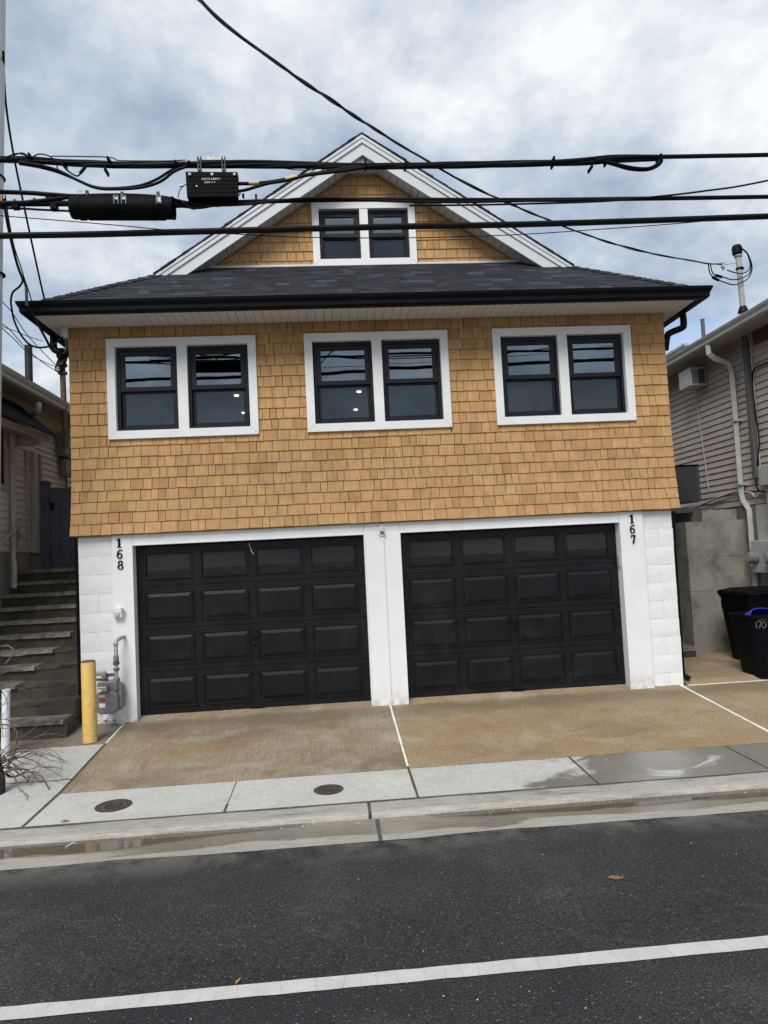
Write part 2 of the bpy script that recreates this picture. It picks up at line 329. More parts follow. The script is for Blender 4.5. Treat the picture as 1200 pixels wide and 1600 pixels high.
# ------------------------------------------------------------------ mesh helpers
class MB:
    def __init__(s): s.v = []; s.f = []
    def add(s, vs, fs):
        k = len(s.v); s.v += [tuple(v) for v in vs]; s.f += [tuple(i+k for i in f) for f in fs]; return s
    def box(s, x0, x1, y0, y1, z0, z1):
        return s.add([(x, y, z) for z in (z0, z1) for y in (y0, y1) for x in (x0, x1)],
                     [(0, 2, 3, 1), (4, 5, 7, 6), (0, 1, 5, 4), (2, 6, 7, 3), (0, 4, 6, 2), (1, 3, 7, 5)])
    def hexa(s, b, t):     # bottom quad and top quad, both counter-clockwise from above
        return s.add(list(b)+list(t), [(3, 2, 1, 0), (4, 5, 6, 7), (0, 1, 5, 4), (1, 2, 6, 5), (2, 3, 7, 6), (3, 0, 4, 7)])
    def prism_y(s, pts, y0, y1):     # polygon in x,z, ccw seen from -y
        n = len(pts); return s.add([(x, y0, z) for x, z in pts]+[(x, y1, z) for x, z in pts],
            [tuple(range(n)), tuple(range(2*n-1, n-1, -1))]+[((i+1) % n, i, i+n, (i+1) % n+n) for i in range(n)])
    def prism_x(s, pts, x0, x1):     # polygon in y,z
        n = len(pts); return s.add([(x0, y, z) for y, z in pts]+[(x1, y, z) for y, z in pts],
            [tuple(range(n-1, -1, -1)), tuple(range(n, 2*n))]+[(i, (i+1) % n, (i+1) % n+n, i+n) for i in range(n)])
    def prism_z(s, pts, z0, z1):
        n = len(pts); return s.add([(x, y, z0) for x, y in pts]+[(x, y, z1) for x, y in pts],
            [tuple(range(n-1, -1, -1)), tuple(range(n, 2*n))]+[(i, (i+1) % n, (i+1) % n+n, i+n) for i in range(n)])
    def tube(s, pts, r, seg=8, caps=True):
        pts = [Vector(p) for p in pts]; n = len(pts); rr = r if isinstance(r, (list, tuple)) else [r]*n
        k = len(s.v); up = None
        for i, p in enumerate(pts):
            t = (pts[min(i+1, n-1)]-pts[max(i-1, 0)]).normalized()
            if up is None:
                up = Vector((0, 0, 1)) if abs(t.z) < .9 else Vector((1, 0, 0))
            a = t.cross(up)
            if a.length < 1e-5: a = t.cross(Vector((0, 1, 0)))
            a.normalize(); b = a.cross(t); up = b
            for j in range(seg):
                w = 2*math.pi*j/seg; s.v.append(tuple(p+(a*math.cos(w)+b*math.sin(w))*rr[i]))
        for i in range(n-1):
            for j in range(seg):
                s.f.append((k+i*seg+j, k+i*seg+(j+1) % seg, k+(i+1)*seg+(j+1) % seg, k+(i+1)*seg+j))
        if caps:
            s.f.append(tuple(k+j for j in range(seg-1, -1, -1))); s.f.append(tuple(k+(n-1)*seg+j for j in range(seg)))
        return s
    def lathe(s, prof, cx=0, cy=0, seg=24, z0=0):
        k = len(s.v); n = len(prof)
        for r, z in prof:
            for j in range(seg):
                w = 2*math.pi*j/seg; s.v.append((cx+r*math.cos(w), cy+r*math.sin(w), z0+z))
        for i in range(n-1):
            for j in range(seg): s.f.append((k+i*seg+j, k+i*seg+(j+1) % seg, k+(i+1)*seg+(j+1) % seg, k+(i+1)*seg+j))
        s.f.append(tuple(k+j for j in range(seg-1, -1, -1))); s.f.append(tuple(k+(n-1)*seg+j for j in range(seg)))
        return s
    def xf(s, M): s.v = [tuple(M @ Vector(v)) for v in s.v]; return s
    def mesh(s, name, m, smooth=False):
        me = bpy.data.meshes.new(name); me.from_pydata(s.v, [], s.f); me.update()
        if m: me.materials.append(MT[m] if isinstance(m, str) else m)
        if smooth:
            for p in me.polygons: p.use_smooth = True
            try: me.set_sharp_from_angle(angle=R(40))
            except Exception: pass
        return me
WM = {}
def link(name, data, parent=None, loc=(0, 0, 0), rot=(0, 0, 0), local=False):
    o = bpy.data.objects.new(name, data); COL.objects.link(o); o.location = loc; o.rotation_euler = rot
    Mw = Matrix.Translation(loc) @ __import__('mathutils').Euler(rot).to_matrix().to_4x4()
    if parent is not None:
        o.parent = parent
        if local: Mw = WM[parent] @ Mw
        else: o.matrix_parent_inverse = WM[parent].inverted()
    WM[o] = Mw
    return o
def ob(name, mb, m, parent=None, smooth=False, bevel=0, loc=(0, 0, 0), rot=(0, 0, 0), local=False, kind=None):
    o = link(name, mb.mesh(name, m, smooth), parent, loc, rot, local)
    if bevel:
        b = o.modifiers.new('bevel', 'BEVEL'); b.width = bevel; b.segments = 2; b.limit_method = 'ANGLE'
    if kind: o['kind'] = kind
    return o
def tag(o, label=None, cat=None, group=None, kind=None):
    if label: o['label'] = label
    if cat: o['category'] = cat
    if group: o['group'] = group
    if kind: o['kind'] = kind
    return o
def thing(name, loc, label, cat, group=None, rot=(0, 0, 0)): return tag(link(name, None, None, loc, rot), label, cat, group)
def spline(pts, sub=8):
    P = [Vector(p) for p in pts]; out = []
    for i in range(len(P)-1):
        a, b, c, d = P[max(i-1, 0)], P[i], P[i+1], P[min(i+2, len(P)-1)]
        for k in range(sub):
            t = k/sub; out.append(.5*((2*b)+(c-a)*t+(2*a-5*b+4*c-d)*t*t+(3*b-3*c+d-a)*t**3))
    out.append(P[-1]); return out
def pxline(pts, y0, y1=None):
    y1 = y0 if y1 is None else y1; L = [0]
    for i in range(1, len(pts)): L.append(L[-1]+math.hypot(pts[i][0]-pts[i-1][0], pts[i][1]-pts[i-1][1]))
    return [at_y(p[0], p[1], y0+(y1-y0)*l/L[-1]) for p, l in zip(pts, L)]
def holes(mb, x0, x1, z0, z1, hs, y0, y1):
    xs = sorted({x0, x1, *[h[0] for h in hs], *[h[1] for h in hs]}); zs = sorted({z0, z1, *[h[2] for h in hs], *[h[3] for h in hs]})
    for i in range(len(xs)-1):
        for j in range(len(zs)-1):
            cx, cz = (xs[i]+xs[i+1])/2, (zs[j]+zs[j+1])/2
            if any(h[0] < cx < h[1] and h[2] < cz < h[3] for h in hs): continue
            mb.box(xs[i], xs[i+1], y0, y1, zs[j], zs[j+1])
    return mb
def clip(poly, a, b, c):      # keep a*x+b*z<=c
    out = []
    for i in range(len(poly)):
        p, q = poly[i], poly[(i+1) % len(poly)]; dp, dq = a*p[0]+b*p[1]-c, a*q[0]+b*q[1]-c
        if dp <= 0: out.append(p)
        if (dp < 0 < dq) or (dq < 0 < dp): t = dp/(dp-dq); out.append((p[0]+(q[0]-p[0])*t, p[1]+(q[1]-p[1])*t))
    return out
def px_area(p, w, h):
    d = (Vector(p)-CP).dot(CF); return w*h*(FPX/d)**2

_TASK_
Copy out each line word for word, please, skipping the images.

_ANSWER FOR THIS EXERCISE_
Write part 2 of the bpy script that recreates this picture. It picks up at line 329. More parts follow. The script is for Blender 4.5. Treat the picture as 1200 pixels wide and 1600 pixels high.
# ------------------------------------------------------------------ mesh helpers
class MB:
    def __init__(s): s.v = []; s.f = []
    def add(s, vs, fs):
        k = len(s.v); s.v += [tuple(v) for v in vs]; s.f += [tuple(i+k for i in f) for f in fs]; return s
    def box(s, x0, x1, y0, y1, z0, z1):
        return s.add([(x, y, z) for z in (z0, z1) for y in (y0, y1) for x in (x0, x1)],
                     [(0, 2, 3, 1), (4, 5, 7, 6), (0, 1, 5, 4), (2, 6, 7, 3), (0, 4, 6, 2), (1, 3, 7, 5)])
    def hexa(s, b, t):     # bottom quad and top quad, both counter-clockwise from above
        return s.add(list(b)+list(t), [(3, 2, 1, 0), (4, 5, 6, 7), (0, 1, 5, 4), (1, 2, 6, 5), (2, 3, 7, 6), (3, 0, 4, 7)])
    def prism_y(s, pts, y0, y1):     # polygon in x,z, ccw seen from -y
        n = len(pts); return s.add([(x, y0, z) for x, z in pts]+[(x, y1, z) for x, z in pts],
            [tuple(range(n)), tuple(range(2*n-1, n-1, -1))]+[((i+1) % n, i, i+n, (i+1) % n+n) for i in range(n)])
    def prism_x(s, pts, x0, x1):     # polygon in y,z
        n = len(pts); return s.add([(x0, y, z) for y, z in pts]+[(x1, y, z) for y, z in pts],
            [tuple(range(n-1, -1, -1)), tuple(range(n, 2*n))]+[(i, (i+1) % n, (i+1) % n+n, i+n) for i in range(n)])
    def prism_z(s, pts, z0, z1):
        n = len(pts); return s.add([(x, y, z0) for x, y in pts]+[(x, y, z1) for x, y in pts],
            [tuple(range(n-1, -1, -1)), tuple(range(n, 2*n))]+[(i, (i+1) % n, (i+1) % n+n, i+n) for i in range(n)])
    def tube(s, pts, r, seg=8, caps=True):
        pts = [Vector(p) for p in pts]; n = len(pts); rr = r if isinstance(r, (list, tuple)) else [r]*n
        k = len(s.v); up = None
        for i, p in enumerate(pts):
            t = (pts[min(i+1, n-1)]-pts[max(i-1, 0)]).normalized()
            if up is None:
                up = Vector((0, 0, 1)) if abs(t.z) < .9 else Vector((1, 0, 0))
            a = t.cross(up)
            if a.length < 1e-5: a = t.cross(Vector((0, 1, 0)))
            a.normalize(); b = a.cross(t); up = b
            for j in range(seg):
                w = 2*math.pi*j/seg; s.v.append(tuple(p+(a*math.cos(w)+b*math.sin(w))*rr[i]))
        for i in range(n-1):
            for j in range(seg):
                s.f.append((k+i*seg+j, k+i*seg+(j+1) % seg, k+(i+1)*seg+(j+1) % seg, k+(i+1)*seg+j))
        if caps:
            s.f.append(tuple(k+j for j in range(seg-1, -1, -1))); s.f.append(tuple(k+(n-1)*seg+j for j in range(seg)))
        return s
    def lathe(s, prof, cx=0, cy=0, seg=24, z0=0):
        k = len(s.v); n = len(prof)
        for r, z in prof:
            for j in range(seg):
                w = 2*math.pi*j/seg; s.v.append((cx+r*math.cos(w), cy+r*math.sin(w), z0+z))
        for i in range(n-1):
            for j in range(seg): s.f.append((k+i*seg+j, k+i*seg+(j+1) % seg, k+(i+1)*seg+(j+1) % seg, k+(i+1)*seg+j))
        s.f.append(tuple(k+j for j in range(seg-1, -1, -1))); s.f.append(tuple(k+(n-1)*seg+j for j in range(seg)))
        return s
    def xf(s, M): s.v = [tuple(M @ Vector(v)) for v in s.v]; return s
    def mesh(s, name, m, smooth=False):
        me = bpy.data.meshes.new(name); me.from_pydata(s.v, [], s.f); me.update()
        if m: me.materials.append(MT[m] if isinstance(m, str) else m)
        if smooth:
            for p in me.polygons: p.use_smooth = True
            try: me.set_sharp_from_angle(angle=R(40))
            except Exception: pass
        return me
WM = {}
def link(name, data, parent=None, loc=(0, 0, 0), rot=(0, 0, 0), local=False):
    o = bpy.data.objects.new(name, data); COL.objects.link(o); o.location = loc; o.rotation_euler = rot
    Mw = Matrix.Translation(loc) @ __import__('mathutils').Euler(rot).to_matrix().to_4x4()
    if parent is not None:
        o.parent = parent
        if local: Mw = WM[parent] @ Mw
        else: o.matrix_parent_inverse = WM[parent].inverted()
    WM[o] = Mw
    return o
def ob(name, mb, m, parent=None, smooth=False, bevel=0, loc=(0, 0, 0), rot=(0, 0, 0), local=False, kind=None):
    o = link(name, mb.mesh(name, m, smooth), parent, loc, rot, local)
    if bevel:
        b = o.modifiers.new('bevel', 'BEVEL'); b.width = bevel; b.segments = 2; b.limit_method = 'ANGLE'
    if kind: o['kind'] = kind
    return o
def tag(o, label=None, cat=None, group=None, kind=None):
    if label: o['label'] = label
    if cat: o['category'] = cat
    if group: o['group'] = group
    if kind: o['kind'] = kind
    return o
def thing(name, loc, label, cat, group=None, rot=(0, 0, 0)): return tag(link(name, None, None, loc, rot), label, cat, group)
def spline(pts, sub=8):
    P = [Vector(p) for p in pts]; out = []
    for i in range(len(P)-1):
        a, b, c, d = P[max(i-1, 0)], P[i], P[i+1], P[min(i+2, len(P)-1)]
        for k in range(sub):
            t = k/sub; out.append(.5*((2*b)+(c-a)*t+(2*a-5*b+4*c-d)*t*t+(3*b-3*c+d-a)*t**3))
    out.append(P[-1]); return out
def pxline(pts, y0, y1=None):
    y1 = y0 if y1 is None else y1; L = [0]
    for i in range(1, len(pts)): L.append(L[-1]+math.hypot(pts[i][0]-pts[i-1][0], pts[i][1]-pts[i-1][1]))
    return [at_y(p[0], p[1], y0+(y1-y0)*l/L[-1]) for p, l in zip(pts, L)]
def holes(mb, x0, x1, z0, z1, hs, y0, y1):
    xs = sorted({x0, x1, *[h[0] for h in hs], *[h[1] for h in hs]}); zs = sorted({z0, z1, *[h[2] for h in hs], *[h[3] for h in hs]})
    for i in range(len(xs)-1):
        for j in range(len(zs)-1):
            cx, cz = (xs[i]+xs[i+1])/2, (zs[j]+zs[j+1])/2
            if any(h[0] < cx < h[1] and h[2] < cz < h[3] for h in hs): continue
            mb.box(xs[i], xs[i+1], y0, y1, zs[j], zs[j+1])
    return mb
def clip(poly, a, b, c):      # keep a*x+b*z<=c
    out = []
    for i in range(len(poly)):
        p, q = poly[i], poly[(i+1) % len(poly)]; dp, dq = a*p[0]+b*p[1]-c, a*q[0]+b*q[1]-c
        if dp <= 0: out.append(p)
        if (dp < 0 < dq) or (dq < 0 < dp): t = dp/(dp-dq); out.append((p[0]+(q[0]-p[0])*t, p[1]+(q[1]-p[1])*t))
    return out
def px_area(p, w, h):
    d = (Vector(p)-CP).dot(CF); return w*h*(FPX/d)**2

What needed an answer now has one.